Mazgani - Lifeboat ****

O que ouvimos quando ouvimos uma canção? Ouvimos a canção, certamente, a sua essência, mas ouvimos também a sua circunstância: a voz, os instrumentos, o modo como tudo se conjuga, o ar do tempo que a ela se agarra. E ouvimos também, nas canções, a nossa voz interior, o modo de ouvir que faz com que uma canção possa ser uma e tantas coisas, conforme quem a ouve. Este quarto disco de Mazgani é uma excelente proposta para o jogo de ouvir canções. Pegue-se no disco e ouça-se a canção número 3, sem tratar de saber previamente o que se vai ouvir. É possível que, passados os primeiros 70 segundos, o verso "these arms of mine" diga alguma coisa a algumas pessoas, mas também é provável que outras tantas não cheguem a perceber que estão perante um dos maiores êxitos de Otis Redding. A soul vibrante é trocada por um blues, arrastado primeiro, angustiante no final, que desfigura totalmente o original.
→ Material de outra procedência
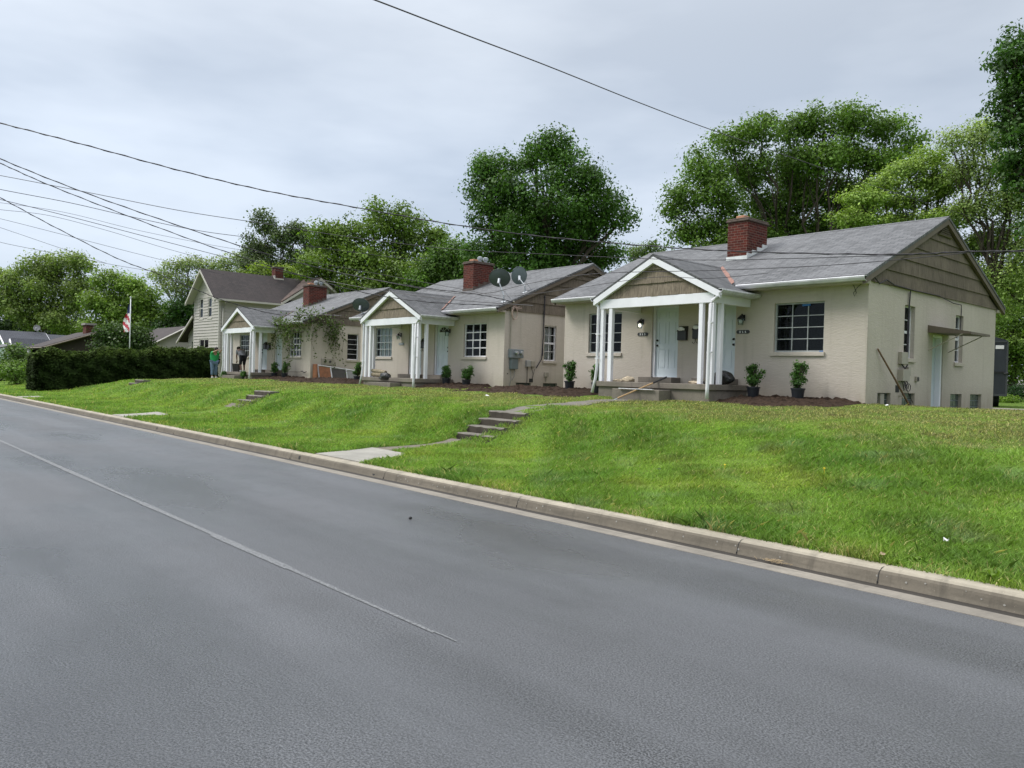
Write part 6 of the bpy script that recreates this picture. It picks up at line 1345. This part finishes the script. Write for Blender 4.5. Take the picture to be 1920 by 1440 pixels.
CB = empty('planter_box', (-43.0, 17.75, 1.44), 'dark open box on the farthest porch under the bending person', 'box')
mb = MB(); mb.lathe((-42.93, 17.75, 1.44), [(.20, 0), (.26, .44), (.28, .45), (.25, .45), (.19, .05), (.0, .05)], 4); mb.build('tub', M['screen'], CB)
mb = MB(); mb.box(-39.9, -39.55, 17.0, 17.25, 1.44, 1.60); tag(mb.build('concrete_block', M['concrete_path'], origin=(-39.7, 17.1, 1.44), bevel=.01), 'grey block on the farthest porch edge near the door', 'block') if False else None

# ------------------------------------------------------------------ light
w = bpy.data.worlds.new('World'); SC.world = w; w.use_nodes = True; nt = w.node_tree; bg = nt.nodes['Background']
SUN_EL, SUN_AZ = math.radians(46), math.radians(228)
sky = nt.nodes.new('ShaderNodeTexSky'); sky.sky_type = 'NISHITA'; sky.sun_disc = False; sky.sun_elevation = SUN_EL; sky.sun_rotation = SUN_AZ; sky.air_density = 1; sky.dust_density = 2
tc = nt.nodes.new('ShaderNodeTexCoord'); sp = nt.nodes.new('ShaderNodeSeparateXYZ'); L(nt, tc.outputs['Generated'], sp.inputs[0])
mp = nt.nodes.new('ShaderNodeMapping'); mp.inputs['Scale'].default_value = (1, 1, 3.4); mp.inputs['Rotation'].default_value = (0, 0, .5); L(nt, tc.outputs['Generated'], mp.inputs[0])
c1 = noise(nt, mp.outputs[0], 1.7, 5, .5); c2 = noise(nt, mp.outputs[0], 5, 4, .5)
ad = node(nt, 'ShaderNodeMath', operation='MULTIPLY_ADD'); L(nt, c2, ad.inputs[0]); ad.inputs[1].default_value = .22; L(nt, c1, ad.inputs[2])
cl = mixc(nt, ramp(nt, ad.outputs[0], [(.50, 0.), (.72, 1.)]), (2.95, 3.45, 4.2), (4.25, 4.75, 5.45))
# an overcast sky is brighter overhead than near the horizon
zr_ = node(nt, 'ShaderNodeMapRange'); L(nt, sp.outputs[2], zr_.inputs[0]); zr_.inputs[1].default_value = .38; zr_.inputs[2].default_value = .95; zr_.inputs[3].default_value = 1.0; zr_.inputs[4].default_value = 3.6; zr_.interpolation_type = 'SMOOTHSTEP'
zf_ = node(nt, 'ShaderNodeMapRange'); L(nt, sp.outputs[2], zf_.inputs[0]); zf_.inputs[1].default_value = .25; zf_.inputs[2].default_value = .8
cl = mixc(nt, zf_.outputs[0], cl, (4.5, 4.6, 4.7))
az_ = node(nt, 'ShaderNodeMapRange'); L(nt, sp.outputs[0], az_.inputs[0]); az_.inputs[1].default_value = -1.0; az_.inputs[2].default_value = .6; az_.inputs[3].default_value = 1.14; az_.inputs[4].default_value = .80
va = nt.nodes.new('ShaderNodeVectorMath'); va.operation = 'SCALE'; L(nt, cl, va.inputs[0]); L(nt, az_.outputs[0], va.inputs['Scale']); cl = va.outputs[0]
vm = nt.nodes.new('ShaderNodeVectorMath'); vm.operation = 'SCALE'; L(nt, cl, vm.inputs[0]); L(nt, zr_.outputs[0], vm.inputs['Scale'])
L(nt, mixc(nt, .92, sky.outputs[0], vm.outputs[0]), bg.inputs[0]); bg.inputs[1].default_value = .1
sl_ = bpy.data.lights.new('sun', 'SUN'); sl_.energy = 1.5; sl_.angle = math.radians(18); sl_.color = (1, .97, .92)
so = bpy.data.objects.new('sun', sl_); COL.objects.link(so)
# sky rotation 0 points to +y and grows clockwise seen from above
sd = Vector((math.sin(SUN_AZ)*math.cos(SUN_EL), math.cos(SUN_AZ)*math.cos(SUN_EL), math.sin(SUN_EL)))
so.rotation_euler = sd.to_track_quat('Z', 'Y').to_euler(); so.location = (0, 0, 30)

cam = bpy.data.cameras.new('camera'); co = bpy.data.objects.new('camera', cam); COL.objects.link(co)
cam.sensor_width = 36; cam.lens = 36*FPX/1920; cam.clip_start = .05; cam.clip_end = 1500
co.matrix_world = Matrix(((RT[0], UP[0], -FW[0], CAM[0]), (RT[1], UP[1], -FW[1], CAM[1]), (RT[2], UP[2], -FW[2], CAM[2]), (0, 0, 0, 1)))
SC.camera = co
SC.view_settings.view_transform = 'Standard'; SC.view_settings.look = 'None'; SC.view_settings.gamma = 1; SC.view_settings.exposure = .74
De certa forma, já não é mesma canção que ouvimos... Mas, no tema seguinte, "Love Me Tender", a voz de Mazgani, em registo quase improvisado, remete-nos claramente para Elvis. Mais à frente, o gospel de "Cannan Land" dá azo a algo completamente diferente (e muito bom), para logo de seguida um tema de Cohen ser simplesmente... Cohen. Ou seja, o tratamento a que as canções são sujeitas não obedece a qualquer outra ordem que não seja a voz/vozeirão de Mazgani e a base de blues que, de resto, é a marca de toda a sua obra. Esse trabalho de apropriação faz-se sobre um corpo relativamente disforme, que vai de PJ Harvey a Chavela Vargas, de Cole Porter aos Bee Gees, e que funcionará como homenagem às principais influências, mas também como manobra para incorporar estes "corpos estranhos" na narrativa em nome pessoal que este iraniano a viver em Portugal encontrou nas raízes da música anglo-saxónica.